**Raw records:**
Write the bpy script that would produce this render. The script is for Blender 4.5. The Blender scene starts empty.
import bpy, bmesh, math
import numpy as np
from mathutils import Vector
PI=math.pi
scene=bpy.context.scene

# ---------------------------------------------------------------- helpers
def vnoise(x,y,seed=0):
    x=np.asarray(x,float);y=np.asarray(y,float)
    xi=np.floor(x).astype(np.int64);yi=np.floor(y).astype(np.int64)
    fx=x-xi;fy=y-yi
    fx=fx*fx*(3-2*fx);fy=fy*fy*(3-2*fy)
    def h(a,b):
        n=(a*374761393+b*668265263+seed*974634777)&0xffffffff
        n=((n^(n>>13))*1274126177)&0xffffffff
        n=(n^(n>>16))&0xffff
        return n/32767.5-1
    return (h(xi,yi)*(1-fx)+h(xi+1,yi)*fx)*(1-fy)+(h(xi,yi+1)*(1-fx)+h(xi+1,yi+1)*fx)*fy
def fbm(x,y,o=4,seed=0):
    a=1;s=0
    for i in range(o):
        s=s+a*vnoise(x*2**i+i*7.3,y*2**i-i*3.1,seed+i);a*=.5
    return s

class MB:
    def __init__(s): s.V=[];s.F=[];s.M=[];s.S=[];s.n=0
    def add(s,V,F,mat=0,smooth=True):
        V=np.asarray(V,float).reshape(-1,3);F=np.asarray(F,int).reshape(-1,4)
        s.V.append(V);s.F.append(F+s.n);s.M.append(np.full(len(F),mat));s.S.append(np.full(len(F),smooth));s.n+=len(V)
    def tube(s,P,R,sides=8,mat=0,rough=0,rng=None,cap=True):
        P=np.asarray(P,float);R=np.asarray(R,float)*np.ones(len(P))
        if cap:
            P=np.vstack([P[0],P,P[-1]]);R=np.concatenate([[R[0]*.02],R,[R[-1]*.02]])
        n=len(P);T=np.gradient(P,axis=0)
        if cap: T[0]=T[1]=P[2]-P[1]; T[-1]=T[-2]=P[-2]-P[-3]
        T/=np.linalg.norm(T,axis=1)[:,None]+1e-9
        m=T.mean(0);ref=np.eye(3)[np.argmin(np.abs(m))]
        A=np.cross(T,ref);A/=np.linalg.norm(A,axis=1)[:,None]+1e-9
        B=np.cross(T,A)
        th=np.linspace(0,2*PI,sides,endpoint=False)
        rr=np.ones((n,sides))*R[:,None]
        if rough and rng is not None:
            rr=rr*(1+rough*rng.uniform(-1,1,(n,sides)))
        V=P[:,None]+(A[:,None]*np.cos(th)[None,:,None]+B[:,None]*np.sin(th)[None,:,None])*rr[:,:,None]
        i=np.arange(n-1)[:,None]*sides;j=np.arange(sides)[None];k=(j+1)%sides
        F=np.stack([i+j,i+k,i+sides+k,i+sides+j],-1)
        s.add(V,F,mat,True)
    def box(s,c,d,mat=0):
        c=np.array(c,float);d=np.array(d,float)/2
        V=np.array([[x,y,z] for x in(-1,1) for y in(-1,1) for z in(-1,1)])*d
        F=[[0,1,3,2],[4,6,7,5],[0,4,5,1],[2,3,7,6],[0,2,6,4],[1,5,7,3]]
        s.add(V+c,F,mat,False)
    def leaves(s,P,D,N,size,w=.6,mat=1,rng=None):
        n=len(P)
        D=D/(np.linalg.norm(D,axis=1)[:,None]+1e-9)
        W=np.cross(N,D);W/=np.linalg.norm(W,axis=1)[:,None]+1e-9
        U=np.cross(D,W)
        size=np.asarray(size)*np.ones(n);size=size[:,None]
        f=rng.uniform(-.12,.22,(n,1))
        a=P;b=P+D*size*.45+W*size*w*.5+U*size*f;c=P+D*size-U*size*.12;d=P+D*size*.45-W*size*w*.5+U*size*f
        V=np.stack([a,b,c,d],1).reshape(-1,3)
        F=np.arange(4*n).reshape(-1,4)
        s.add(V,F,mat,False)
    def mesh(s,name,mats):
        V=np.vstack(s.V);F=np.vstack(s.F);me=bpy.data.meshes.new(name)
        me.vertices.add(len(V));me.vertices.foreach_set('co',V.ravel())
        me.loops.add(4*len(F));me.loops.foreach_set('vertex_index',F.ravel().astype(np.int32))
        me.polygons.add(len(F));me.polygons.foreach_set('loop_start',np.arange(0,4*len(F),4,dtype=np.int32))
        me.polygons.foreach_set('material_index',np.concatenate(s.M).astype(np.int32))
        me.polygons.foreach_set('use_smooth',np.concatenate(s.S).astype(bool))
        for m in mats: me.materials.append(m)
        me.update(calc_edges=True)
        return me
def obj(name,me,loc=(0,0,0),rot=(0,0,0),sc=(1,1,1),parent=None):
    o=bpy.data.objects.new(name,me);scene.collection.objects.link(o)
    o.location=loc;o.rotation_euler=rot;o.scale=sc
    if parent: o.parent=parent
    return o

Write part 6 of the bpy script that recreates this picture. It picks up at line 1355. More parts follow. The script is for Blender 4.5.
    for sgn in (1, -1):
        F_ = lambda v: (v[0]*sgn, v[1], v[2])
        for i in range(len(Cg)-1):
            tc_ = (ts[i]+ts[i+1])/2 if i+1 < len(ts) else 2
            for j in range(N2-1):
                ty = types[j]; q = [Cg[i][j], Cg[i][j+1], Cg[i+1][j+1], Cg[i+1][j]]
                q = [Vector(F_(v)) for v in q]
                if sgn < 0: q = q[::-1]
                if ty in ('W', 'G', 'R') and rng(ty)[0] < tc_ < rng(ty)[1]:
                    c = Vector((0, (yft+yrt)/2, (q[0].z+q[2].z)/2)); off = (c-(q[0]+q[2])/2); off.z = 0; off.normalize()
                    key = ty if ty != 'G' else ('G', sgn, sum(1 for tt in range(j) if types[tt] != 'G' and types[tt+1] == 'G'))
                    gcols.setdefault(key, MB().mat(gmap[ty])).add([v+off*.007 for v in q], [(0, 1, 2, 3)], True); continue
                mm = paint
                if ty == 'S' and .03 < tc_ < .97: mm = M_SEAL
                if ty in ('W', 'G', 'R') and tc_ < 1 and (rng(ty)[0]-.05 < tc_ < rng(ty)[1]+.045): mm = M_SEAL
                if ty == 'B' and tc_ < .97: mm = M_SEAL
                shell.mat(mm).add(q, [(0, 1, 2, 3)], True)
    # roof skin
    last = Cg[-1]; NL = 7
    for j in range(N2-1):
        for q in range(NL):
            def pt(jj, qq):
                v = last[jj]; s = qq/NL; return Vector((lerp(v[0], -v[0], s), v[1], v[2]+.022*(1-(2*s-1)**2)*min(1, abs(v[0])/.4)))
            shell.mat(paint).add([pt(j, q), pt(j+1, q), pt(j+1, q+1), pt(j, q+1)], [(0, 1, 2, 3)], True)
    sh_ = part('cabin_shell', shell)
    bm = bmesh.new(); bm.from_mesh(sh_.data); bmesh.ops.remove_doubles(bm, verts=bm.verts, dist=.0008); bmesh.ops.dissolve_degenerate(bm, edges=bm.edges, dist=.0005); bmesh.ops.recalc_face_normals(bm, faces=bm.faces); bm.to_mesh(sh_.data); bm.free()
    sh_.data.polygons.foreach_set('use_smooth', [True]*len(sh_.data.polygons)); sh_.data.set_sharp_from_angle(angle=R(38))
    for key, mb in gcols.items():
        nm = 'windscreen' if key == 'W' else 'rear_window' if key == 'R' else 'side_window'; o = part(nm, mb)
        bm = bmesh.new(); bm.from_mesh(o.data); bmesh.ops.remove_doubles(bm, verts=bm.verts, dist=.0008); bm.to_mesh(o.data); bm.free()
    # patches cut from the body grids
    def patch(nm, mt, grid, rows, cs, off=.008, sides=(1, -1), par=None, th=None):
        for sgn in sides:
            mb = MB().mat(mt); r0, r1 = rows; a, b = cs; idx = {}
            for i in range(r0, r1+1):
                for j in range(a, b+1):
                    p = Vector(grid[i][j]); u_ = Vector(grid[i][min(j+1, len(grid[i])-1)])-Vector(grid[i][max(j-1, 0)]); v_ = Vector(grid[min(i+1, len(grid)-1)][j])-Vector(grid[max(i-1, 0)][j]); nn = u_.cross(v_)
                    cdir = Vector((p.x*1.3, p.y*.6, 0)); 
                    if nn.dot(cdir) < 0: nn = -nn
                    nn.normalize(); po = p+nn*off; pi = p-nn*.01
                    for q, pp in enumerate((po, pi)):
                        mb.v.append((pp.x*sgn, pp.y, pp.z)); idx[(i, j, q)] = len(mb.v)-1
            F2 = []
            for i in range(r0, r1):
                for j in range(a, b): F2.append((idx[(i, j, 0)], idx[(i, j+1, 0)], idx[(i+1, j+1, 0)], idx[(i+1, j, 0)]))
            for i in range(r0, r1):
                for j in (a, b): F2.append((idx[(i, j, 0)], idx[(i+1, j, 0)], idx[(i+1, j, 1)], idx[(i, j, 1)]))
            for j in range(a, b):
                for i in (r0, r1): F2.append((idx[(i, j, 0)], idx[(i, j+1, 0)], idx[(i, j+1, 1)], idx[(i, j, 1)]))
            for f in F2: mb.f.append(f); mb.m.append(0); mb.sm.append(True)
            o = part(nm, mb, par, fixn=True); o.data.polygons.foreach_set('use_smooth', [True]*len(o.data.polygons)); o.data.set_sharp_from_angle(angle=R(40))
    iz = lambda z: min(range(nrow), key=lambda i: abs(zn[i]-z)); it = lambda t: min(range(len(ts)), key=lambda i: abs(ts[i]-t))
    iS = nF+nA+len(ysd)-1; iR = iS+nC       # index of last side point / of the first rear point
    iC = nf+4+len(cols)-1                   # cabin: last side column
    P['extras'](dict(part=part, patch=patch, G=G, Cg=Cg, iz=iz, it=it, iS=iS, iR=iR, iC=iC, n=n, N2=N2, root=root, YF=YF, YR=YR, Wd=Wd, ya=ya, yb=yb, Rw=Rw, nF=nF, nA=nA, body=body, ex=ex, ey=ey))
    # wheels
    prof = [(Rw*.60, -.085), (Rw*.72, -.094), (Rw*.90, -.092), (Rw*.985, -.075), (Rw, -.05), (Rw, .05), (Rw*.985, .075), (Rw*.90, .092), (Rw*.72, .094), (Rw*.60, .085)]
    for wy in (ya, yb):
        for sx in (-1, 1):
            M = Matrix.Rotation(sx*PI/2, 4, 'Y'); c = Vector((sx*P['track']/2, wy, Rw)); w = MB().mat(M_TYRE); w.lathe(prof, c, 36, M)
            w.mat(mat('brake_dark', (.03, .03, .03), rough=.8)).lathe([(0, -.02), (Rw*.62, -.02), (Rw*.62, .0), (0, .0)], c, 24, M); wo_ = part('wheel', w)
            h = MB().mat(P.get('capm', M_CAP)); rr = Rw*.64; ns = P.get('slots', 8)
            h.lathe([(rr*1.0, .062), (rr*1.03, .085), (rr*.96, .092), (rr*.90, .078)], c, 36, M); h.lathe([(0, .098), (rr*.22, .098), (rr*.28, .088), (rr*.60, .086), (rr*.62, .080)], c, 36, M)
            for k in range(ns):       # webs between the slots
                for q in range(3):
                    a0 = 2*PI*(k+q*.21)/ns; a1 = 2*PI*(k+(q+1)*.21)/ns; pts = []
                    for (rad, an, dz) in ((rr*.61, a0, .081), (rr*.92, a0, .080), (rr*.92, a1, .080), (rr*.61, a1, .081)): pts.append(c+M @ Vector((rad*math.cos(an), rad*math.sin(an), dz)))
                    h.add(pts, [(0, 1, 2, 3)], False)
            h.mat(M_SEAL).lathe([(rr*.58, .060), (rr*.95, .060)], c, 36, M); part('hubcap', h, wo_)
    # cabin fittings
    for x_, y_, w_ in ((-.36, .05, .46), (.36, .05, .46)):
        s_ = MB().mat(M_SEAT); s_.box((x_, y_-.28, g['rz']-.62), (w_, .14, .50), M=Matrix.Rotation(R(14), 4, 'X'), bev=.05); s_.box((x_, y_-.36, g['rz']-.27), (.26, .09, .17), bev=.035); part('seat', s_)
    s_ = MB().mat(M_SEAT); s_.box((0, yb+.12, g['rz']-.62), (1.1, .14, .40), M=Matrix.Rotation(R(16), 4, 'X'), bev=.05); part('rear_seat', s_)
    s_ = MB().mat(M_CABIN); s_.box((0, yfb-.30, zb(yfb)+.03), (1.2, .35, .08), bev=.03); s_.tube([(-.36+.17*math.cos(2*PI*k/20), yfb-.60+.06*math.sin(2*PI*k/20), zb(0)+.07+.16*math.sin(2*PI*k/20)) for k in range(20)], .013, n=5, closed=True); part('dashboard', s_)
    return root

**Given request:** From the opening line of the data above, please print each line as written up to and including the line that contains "scene=bpy.context.scene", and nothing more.

**Answer for the task:**
Write the bpy script that would produce this render. The script is for Blender 4.5. The Blender scene starts empty.
import bpy, bmesh, math
import numpy as np
from mathutils import Vector
PI=math.pi
scene=bpy.context.scene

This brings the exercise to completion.